China protested the planned sale.

And the trip comes after the United States repeatedly expressed concerns over China's successful knocking out of one of its ageing satellites with a ballistic missile in January.

The United States and the former Soviet Union had already conducted such tests, but China's effort resulted in international concerns over a global race to weaponise space.

Senior US officials have spoken critically of China's military budget, expressing concerns that the Chinese are under-reporting its size and that it is expanding too quickly.

China announced this month a 17.8-percent rise in military spending for this year to 45 billion dollars.

US Vice President Dick Cheney said last month that China's military build-up and the satellite-killing weapon were "not consistent with China's stated goal of a 'peaceful rise'."

Pace said he raised the issue of the satellite test in his meetings with the Chinese, but avoided in his comments to the press any of the harsher rhetoric used by Cheney and others.

"I used the example of the anti-satellite test as how sometimes the international community can be confused, because it was a surprise that China did that and it wasn't clear what their intent was," Pace said of his meetings.

His Chinese counterparts did not explain why they had decided to carry out such a test, nor what their intent was, he said.

"One of the reasons we have to work harder between the two militaries is to make sure, as best we can, we tell each other what we are doing, why we are doing it and how we're doing it," Pace said.

"The biggest fear I have of the future is miscalculation and misunderstanding based on disinformation."
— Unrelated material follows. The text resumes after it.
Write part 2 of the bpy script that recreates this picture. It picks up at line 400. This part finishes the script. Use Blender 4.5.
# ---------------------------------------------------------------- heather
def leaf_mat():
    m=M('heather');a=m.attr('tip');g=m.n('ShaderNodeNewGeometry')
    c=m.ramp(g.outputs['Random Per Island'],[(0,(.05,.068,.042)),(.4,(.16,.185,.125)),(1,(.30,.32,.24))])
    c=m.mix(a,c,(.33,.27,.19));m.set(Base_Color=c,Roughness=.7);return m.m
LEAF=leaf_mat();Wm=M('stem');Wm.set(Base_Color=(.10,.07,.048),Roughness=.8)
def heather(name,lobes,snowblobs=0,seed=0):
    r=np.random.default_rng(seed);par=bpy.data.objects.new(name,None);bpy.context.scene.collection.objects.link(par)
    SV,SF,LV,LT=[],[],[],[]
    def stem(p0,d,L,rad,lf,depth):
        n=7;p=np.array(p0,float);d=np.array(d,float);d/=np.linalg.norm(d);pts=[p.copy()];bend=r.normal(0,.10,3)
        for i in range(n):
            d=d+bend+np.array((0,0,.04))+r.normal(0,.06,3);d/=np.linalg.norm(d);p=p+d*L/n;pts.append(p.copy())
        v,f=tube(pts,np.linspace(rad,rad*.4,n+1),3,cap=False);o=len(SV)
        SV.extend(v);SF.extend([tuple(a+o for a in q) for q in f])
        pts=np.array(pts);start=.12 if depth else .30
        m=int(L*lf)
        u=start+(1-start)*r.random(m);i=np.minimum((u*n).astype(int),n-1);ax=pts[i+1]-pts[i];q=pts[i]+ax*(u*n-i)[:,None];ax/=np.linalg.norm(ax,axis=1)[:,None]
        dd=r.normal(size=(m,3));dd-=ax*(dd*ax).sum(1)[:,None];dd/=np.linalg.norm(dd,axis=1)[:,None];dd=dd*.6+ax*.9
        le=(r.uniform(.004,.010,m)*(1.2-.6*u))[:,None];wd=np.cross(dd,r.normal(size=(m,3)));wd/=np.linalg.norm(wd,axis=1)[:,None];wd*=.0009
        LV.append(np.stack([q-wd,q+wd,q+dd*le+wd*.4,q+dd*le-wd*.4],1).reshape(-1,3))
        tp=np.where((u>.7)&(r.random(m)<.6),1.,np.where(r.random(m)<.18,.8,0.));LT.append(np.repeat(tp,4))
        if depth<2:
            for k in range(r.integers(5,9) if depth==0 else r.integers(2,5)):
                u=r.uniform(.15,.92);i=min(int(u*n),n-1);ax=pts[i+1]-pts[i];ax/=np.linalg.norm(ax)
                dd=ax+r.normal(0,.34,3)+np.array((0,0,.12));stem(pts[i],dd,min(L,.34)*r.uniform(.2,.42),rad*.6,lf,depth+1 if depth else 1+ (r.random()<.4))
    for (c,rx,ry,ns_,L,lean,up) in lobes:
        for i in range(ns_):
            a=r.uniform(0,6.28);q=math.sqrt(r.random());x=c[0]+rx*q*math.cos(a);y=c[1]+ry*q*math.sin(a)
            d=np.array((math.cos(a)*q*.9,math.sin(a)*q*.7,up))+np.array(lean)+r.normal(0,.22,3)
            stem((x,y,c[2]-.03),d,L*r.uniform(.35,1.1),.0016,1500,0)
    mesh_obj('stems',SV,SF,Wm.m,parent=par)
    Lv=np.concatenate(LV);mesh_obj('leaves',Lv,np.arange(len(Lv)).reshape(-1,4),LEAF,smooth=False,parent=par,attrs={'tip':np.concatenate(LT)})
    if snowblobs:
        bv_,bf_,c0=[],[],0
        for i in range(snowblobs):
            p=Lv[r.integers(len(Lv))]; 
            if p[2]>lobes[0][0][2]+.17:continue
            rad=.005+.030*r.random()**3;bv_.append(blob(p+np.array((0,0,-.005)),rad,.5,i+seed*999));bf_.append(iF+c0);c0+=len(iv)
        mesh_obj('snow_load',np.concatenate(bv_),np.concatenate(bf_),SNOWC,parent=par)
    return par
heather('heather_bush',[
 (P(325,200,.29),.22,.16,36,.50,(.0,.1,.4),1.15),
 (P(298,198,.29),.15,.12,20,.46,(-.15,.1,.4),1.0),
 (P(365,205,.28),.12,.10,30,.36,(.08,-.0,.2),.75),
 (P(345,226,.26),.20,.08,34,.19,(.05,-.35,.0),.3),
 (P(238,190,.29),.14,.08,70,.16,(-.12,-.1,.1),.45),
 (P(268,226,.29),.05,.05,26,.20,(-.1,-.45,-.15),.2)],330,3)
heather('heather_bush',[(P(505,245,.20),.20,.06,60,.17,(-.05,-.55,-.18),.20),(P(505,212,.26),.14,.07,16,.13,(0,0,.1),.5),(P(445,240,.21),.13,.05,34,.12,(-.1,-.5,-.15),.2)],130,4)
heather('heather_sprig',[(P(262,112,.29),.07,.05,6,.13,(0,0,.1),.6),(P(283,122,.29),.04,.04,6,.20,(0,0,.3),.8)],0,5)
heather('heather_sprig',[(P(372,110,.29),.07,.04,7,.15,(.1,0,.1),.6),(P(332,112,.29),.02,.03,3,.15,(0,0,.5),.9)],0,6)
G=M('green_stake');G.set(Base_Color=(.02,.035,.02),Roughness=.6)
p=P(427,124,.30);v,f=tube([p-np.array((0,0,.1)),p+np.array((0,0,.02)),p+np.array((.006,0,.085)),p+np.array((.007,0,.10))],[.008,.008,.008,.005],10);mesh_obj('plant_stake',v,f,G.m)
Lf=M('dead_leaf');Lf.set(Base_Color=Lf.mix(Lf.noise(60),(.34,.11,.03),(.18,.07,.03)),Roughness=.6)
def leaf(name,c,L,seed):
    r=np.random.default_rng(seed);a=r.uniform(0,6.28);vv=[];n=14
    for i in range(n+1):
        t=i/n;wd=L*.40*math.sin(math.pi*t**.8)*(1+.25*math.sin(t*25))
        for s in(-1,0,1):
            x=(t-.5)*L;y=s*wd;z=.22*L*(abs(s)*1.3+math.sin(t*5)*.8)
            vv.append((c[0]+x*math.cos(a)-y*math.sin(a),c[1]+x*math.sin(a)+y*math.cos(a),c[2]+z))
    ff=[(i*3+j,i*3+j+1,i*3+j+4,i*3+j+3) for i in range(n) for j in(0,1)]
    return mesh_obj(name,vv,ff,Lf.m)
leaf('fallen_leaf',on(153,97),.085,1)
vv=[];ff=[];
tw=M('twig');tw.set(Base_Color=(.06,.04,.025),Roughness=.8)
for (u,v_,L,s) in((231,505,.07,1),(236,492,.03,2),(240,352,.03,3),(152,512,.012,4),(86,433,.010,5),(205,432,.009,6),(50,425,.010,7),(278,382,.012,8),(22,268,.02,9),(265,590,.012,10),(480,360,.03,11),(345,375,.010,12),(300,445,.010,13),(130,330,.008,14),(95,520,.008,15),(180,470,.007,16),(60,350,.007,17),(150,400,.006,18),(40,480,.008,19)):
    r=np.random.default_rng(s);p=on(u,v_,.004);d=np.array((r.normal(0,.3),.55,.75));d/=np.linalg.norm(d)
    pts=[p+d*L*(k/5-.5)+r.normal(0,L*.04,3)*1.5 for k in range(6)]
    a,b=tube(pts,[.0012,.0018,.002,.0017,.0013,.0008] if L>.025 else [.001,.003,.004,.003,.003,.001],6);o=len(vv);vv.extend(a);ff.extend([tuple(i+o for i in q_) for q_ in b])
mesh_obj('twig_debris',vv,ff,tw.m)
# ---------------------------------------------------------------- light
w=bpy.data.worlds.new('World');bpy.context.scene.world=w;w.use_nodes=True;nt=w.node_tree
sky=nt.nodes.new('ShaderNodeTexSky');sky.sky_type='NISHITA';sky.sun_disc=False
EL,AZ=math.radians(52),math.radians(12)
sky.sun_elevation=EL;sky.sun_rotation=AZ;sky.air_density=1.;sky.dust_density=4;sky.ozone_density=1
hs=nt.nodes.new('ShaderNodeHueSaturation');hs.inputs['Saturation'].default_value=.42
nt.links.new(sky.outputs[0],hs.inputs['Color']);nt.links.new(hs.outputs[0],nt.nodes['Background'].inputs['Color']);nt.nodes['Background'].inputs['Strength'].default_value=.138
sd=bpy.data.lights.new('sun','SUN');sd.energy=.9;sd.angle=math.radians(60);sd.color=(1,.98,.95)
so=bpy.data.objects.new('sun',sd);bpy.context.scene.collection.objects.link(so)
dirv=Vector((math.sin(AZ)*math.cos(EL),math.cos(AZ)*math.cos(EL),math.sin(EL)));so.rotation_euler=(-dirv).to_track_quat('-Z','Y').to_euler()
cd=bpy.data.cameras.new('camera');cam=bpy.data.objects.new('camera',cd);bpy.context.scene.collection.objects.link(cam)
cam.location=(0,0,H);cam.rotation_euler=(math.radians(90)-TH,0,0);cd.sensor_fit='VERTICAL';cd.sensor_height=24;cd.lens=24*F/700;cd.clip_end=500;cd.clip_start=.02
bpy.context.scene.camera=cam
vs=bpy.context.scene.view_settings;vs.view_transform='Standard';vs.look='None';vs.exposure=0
Pace said the two sides discussed setting up a hotline between the two militaries, boosting exchanges through joint military exercises and setting up an exchange programme between military academies.

earlier related report
US engineer faces trial for smuggling military secrets to China
Los Angeles (AFP) March 24 - A Chinese-born engineer will go on trial in a California court on Tuesday charged with smuggling sensitive technology about US Navy submarines to China.
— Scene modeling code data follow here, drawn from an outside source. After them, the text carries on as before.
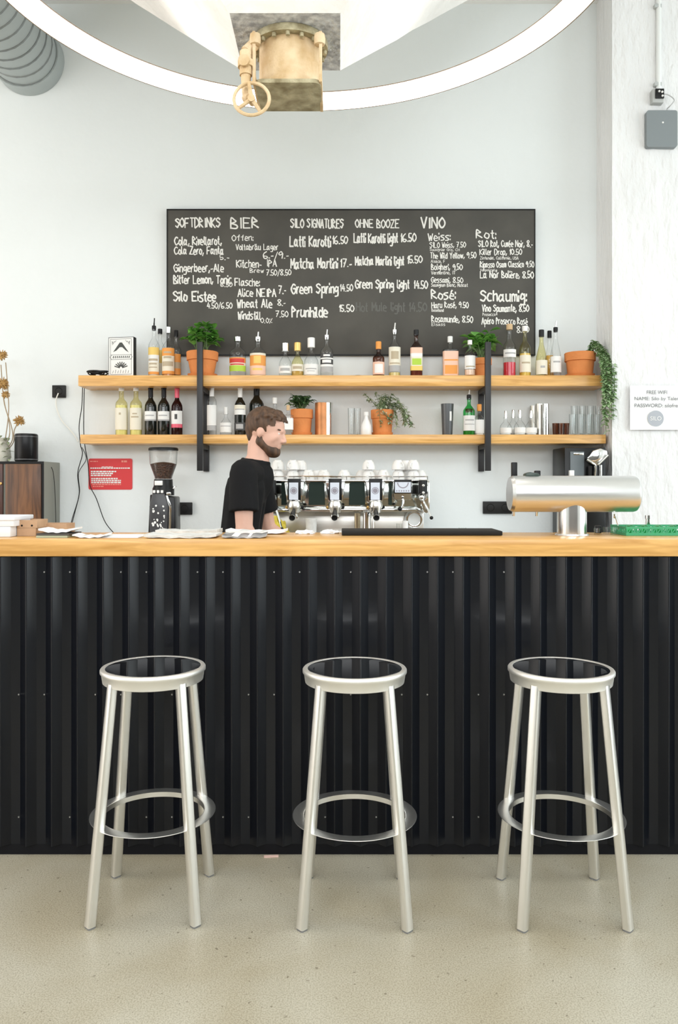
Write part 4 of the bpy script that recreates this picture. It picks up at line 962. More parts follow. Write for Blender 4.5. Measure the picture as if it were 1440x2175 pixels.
# ---------------------------------------------------------------- espresso machine
ED = 4.78; ex = PX(736, ED); eo = Vector((ex, ED, BCZ))
t = em = thing('espresso_machine', 'large polished three group espresso machine topped with white cups', 'espresso machine', eo)
X = lambda x, D=ED: PX(x, D)-ex
Z = lambda y, D=ED: PZ(y, D)-BCZ
PANEL = steel('machine_panel', (.60, .63, .60), .12); SATIN = steel('machine_satin', (.78, .75, .70), .3)
top = Z(1019); bot = Z(1085)
b = B(); b.box((X(566), .03, bot), (X(908), .40, top-.012)); b.build('machine_body', PANEL, t, bevel=.01)
b = B(); b.box((X(560), .0, top-.012), (X(912), .42, top)); b.build('cup_tray', CHROME, t, bevel=.004)
for xa in (X(563), X(909)):
    pass
b = B(); b.tube([(X(566), .0, top+.02), (X(908), .0, top+.02)], .004, 8); b.tube([(X(566), .41, top+.02), (X(908), .41, top+.02)], .004, 8)
for u in (566, 650, 736, 822, 908):
    for yy in (0, .41): b.cyl((X(u), yy, top-.004), (X(u), yy, top+.02), .0035, n=6)
b.build('cup_rail', CHROME, t)
for xa, xb, mt in ((560, 581, mat('machine_black', (.02, .02, .022), .15)), (893, 912, CHROME)):
    b = B(); b.prism([(X(xa), top-.013), (X(xb), top-.013), (X(xb), Z(1082)), (X(xb)-.01, Z(1090)), (X(xa)+.02, Z(1090)), (X(xa), Z(1070))], -.03, .41); b.build('side_panel', mt, t, bevel=.008)
b = B(); b.box((X(572), .16, Z(1160)), (X(906), .38, bot)); b.build('splash_panel', SATIN, t, bevel=.003)
b = B(); b.box((X(580), -.012, Z(1087)), (X(893), .03, Z(1080))); b.build('ledge_strip', CHROME, t, bevel=.003)
b = B(); b.box((X(566), -.16, .03), (X(908), .38, .075)); b.build('drip_tray', CHROME, t, bevel=.006)
for u in (590, 884):
    for yy in (-.1, .32): b = B(); b.cyl((X(u), yy, 0), (X(u), yy, .031), .025, n=14); b.build('foot', BLACK, t)
MIR = mat('dark_mirror_panel', (.05, .075, .066), .12, metal=.5)
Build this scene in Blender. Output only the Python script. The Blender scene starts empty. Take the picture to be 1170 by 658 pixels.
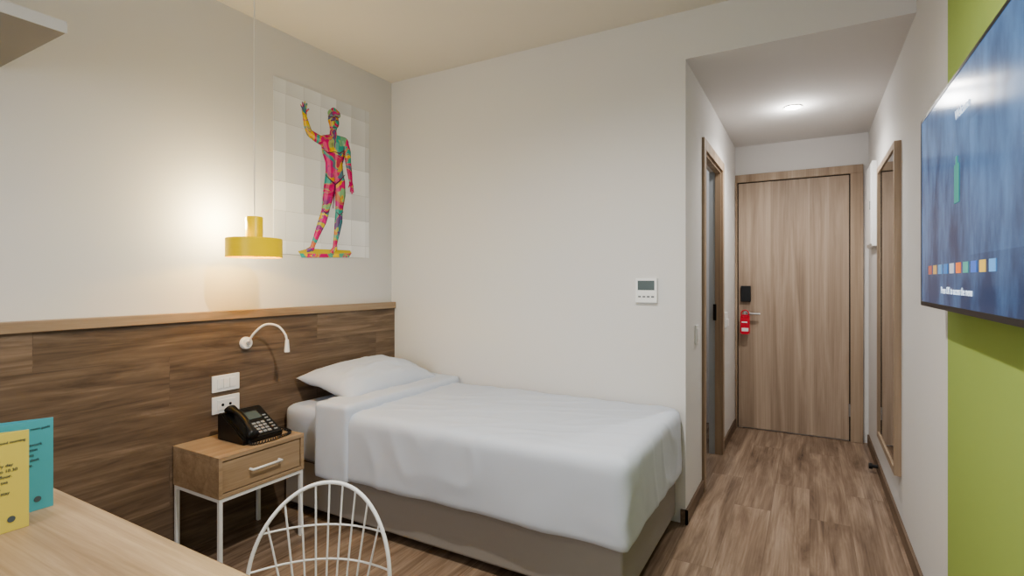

Chi Mak, 66, an engineer working for a US company with several Navy contracts, is accused of trying to export intelligence about silent submarines in October 2005 in a plot that involved four members of his family.

Mak, who is also charged with acting as an agent of China in the United States and making false statements, was arrested after agents swooped on two relatives at Los Angeles Airport as they prepared to board a flight to Hong Kong.
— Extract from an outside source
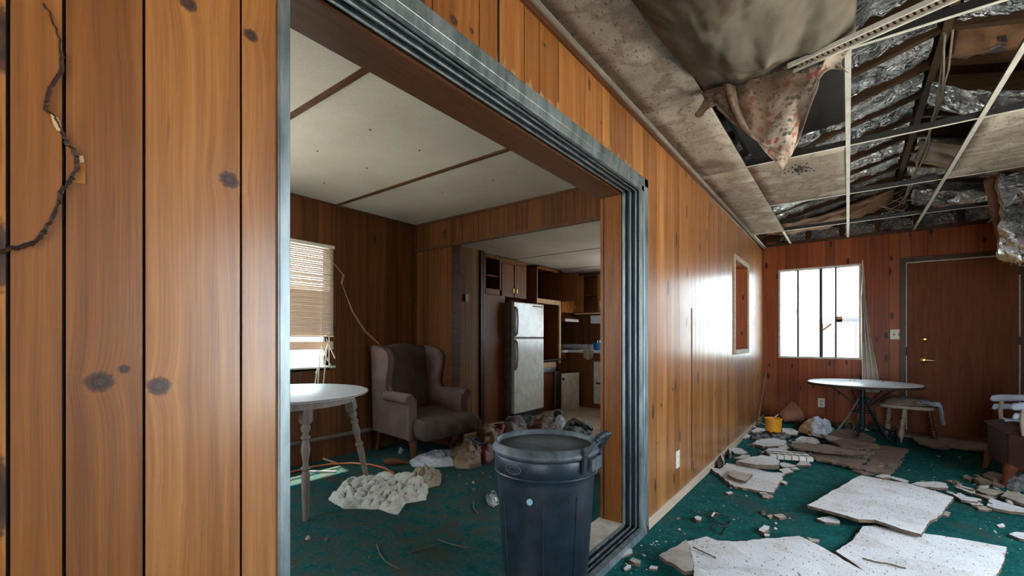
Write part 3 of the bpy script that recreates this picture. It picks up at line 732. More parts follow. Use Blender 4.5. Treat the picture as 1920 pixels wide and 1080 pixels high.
# ------------------------------------------------------------------ attic: rafters, ridge board, foil batts, wiring
raf = [2.6+.41*k for k in range(-6, 11)]
for k, y in enumerate(raf):
    for side in (0, 1):
        xa = 0.0 if side == 0 else 2.75
        za = EZ+.06; zb = RZ+.05
        o = MB().bar((xa, y, za-.012), (RX, y, zb-.012), .045, .11).build('rafter', M['rafter'], origin=(RX, y, zb))
        tag(o, 'dark roof rafter on the %s slope of the open attic' % ('left' if side == 0 else 'right'), 'rafter', 'rafters of the %s slope' % ('left' if side == 0 else 'right'))
tag(MB().box(RX-.02, RX+.02, -2.5, 7.04, RZ-.03, RZ+.10).build('ridge_board', M['rafter'], origin=(RX, 2, RZ)), 'dark ridge board along the peak of the open attic', 'ridge board')
BFN = []
def batt(y, side, mat, seed, droop=.05, a=0.03, b=.97):
    r = random.Random(seed); dy = .41-.055
    def fn(u, v):
        s = a+(b-a)*v; x = s*RX if side == 0 else 2.75-s*RX
        z = EZ+.035+(RZ-EZ)*s
        yy_ = y+.028+dy*u
        sg = droop*math.sin(PI*u)**.7*(.6+.5*math.sin(3*s+seed))
        n1 = noise.noise((x*7+seed, yy_*9, seed)); n2 = noise.noise((x*19, yy_*23+seed, 3.0))
        n3 = 1-abs(noise.noise((x*12+seed*2, yy_*5, 7.0)))*2
        return (x, yy_, z-sg-.030*n1-.018*n2-.018*n3)
    BFN.append(fn)
    return MB().grid(fn, 18, 56).build('foil_batt', M[mat], origin=(RX*.5 if side == 0 else 2.0, y, RZ-.2), smooth=180, thick=.003)
BZ = {}
for k, y in enumerate(raf[:-1]):
    for side in (0, 1):
        mat = 'foil'
        if side == 1 and k in (11, 9): continue                     # torn open bays
        if side == 1 and k in (8,): mat = 'kraft'
        b = batt(y, side, mat, k*2+side, .045 if side == 0 else .07)
        if mat == 'kraft': tag(b, 'brown paper-faced insulation batt sagging on the right slope', 'insulation')
        else: tag(b, 'crumpled silver foil insulation between rafters on the %s slope' % ('left' if side == 0 else 'right'), 'insulation', 'foil batts of the %s slope' % ('left' if side == 0 else 'right'))
        BZ[(k, side)] = (BFN[-1], b)
# printing on the foil, lying on each batt's own surface
def lettering(txt, k, side, xc, yc, size, way, drop=.010):
    cu = bpy.data.curves.new('tmp', 'FONT'); cu.body = txt; cu.size = size; cu.align_x = 'CENTER'; cu.align_y = 'CENTER'; cu.resolution_u = 3
    tmp = bpy.data.objects.new('tmp', cu); COL.objects.link(tmp); bpy.context.view_layer.update()
    me = bpy.data.meshes.new_from_object(tmp.evaluated_get(bpy.context.evaluated_depsgraph_get())); bpy.data.objects.remove(tmp)
    bm = bmesh.new(); bm.from_mesh(me); bmesh.ops.triangulate(bm, faces=bm.faces[:]); bmesh.ops.subdivide_edges(bm, edges=[e for e in bm.edges if e.calc_length() > size*.15], cuts=2, use_grid_fill=False)
    bmesh.ops.triangulate(bm, faces=bm.faces[:]); f = BZ[(k, side)][0]; par = BZ[(k, side)][1]; loc = par.location
    y0_ = raf[k]+.028; dy = .41-.055
    for v in bm.verts:
        Y = yc+way*v.co.x; X = xc+way*v.co.y
        s_ = X/RX if side == 0 else (2.75-X)/RX
        u_ = (Y-y0_)/dy; uc = min(1, max(0, u_)); p = f(uc, (s_-.03)/.94)
        v.co = Vector((X, min(max(Y, y0_), y0_+dy), p[2]-drop))-loc
    bm.to_mesh(me); bm.free(); me.materials.clear(); me.materials.append(M['ink']); me.name = 'printed_lettering'
    o = bpy.data.objects.new('printed_lettering', me); COL.objects.link(o); o.parent = par
    md = o.modifiers.new('s', 'SOLIDIFY'); md.thickness = .0008
    return o
for (k, xc, txt, sz) in ((6, .99, 'Johns-M', .085), (8, 1.10, 'Manville', .075), (9, .80, 'Manville', .085), (10, 1.07, 'Manville', .085), (7, 1.06, 'Johns-M', .08)):
    lettering(txt, k, 0, xc, raf[k]+.205, sz, 1)
lettering('nville', 8, 1, RX+.23, raf[8]+.2, .095, -1)
# sagging torn kraft flaps on the right slope
def flap(name, p0, p1, q0, q1, sagz, mat, label, seed, cat='insulation', thick=.004, wr=.03, nu=26, nv=20):
    P0, P1, Q0, Q1 = map(Vector, (p0, p1, q0, q1))
    def fn(u, v):
        a = P0.lerp(P1, u); b = Q0.lerp(Q1, u); p = a.lerp(b, v)
        n = fbm(p.x*5, p.y*5, seed+p.z*5); n2 = fbm(p.x*14, p.y*14, seed+9)
        e = min(1, min(u, 1-u, v, 1-v)*6)
        return p+Vector((wr*n*.5, wr*n*.5, -sagz*math.sin(PI*v)*(.6+.4*math.sin(PI*u))+wr*n*e+wr*.4*n2))
    return tag(MB().grid(fn, nu, nv).build(name, M[mat], origin=P0, smooth=180, thick=thick), label, cat)
flap('attic_flap', (1.42, 4.95, 2.76), (1.42, 5.5, 2.76), (2.2, 4.85, 2.50), (2.3, 5.6, 2.46), .07, 'kraft', 'torn dark brown paper flap sagging under the right slope of the attic', 3)
flap('attic_flap', (1.38, 3.95, 2.78), (1.38, 4.3, 2.80), (1.9, 3.85, 2.52), (2.0, 4.5, 2.50), .05, 'foil', 'loose foil flap curling down just right of the ridge', 5, wr=.05)
flap('attic_flap', (.1, 6.2, 2.50), (.1, 6.7, 2.50), (1.35, 6.1, 2.70), (1.30, 6.75, 2.66), .12, 'kraft', 'brown torn batt bulging below the left slope near the end wall', 8, wr=.06)
flap('attic_flap', (1.5, 6.3, 2.70), (1.5, 6.8, 2.66), (2.7, 6.2, 2.52), (2.7, 6.8, 2.50), .10, 'foil', 'silver foil batt sagging low near the end wall on the right', 12, wr=.06)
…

According to Justice Department documents, the duo were caught with a disk containing sensitive encrypted data on US submarines hidden in a English-language CD course.

Mak's trial opens in Santa Ana on Tuesday with jury selection while his relatives, including a brother, are expected to stand trial in May.

Mak has not been formally charged with espionage because the information on the disk has not officially been deemed classified.

Instead prosecutors say the data relates to weapons-related technology that requires an appropriate export license, which Mak never sought.

Mak, a US citizen who was born in Guangzhou, China, has denied the charges. Defense lawyer Ronald Kaye has described his client as having an "unblemished" character.

Kaye has also said all the data referred to in the case was made available at a public conference, and so cannot be described as secret.

The investigation into Mak began in early 2004, when federal agents began audio and video surveillance of the engineer and his family.

Although the case is not an espionage trial, prosecution documents give an insight into a shadowy world of intrigue, revealing Chinese intelligence's use of code names such as Red Flower, Winter Chrysanthemum and Autumn Orchid.

After raiding Mak's home, prosecutors say they also discovered a 'wish-list' of US military technology, including information on missile defense and torpedo systems.

The trial comes amid increasing concern in the United States about the activities of Chinese intelligence agencies.

A senior official said in remarks published earlier this month that Chinese agents were the most active in the world and were aggressively pursuing advanced technology.

"The technology bleed to China, among others, is a very serious problem," Joel Brenner, the new head of the Office of National Counterintelligence Executive, told The Washington Times.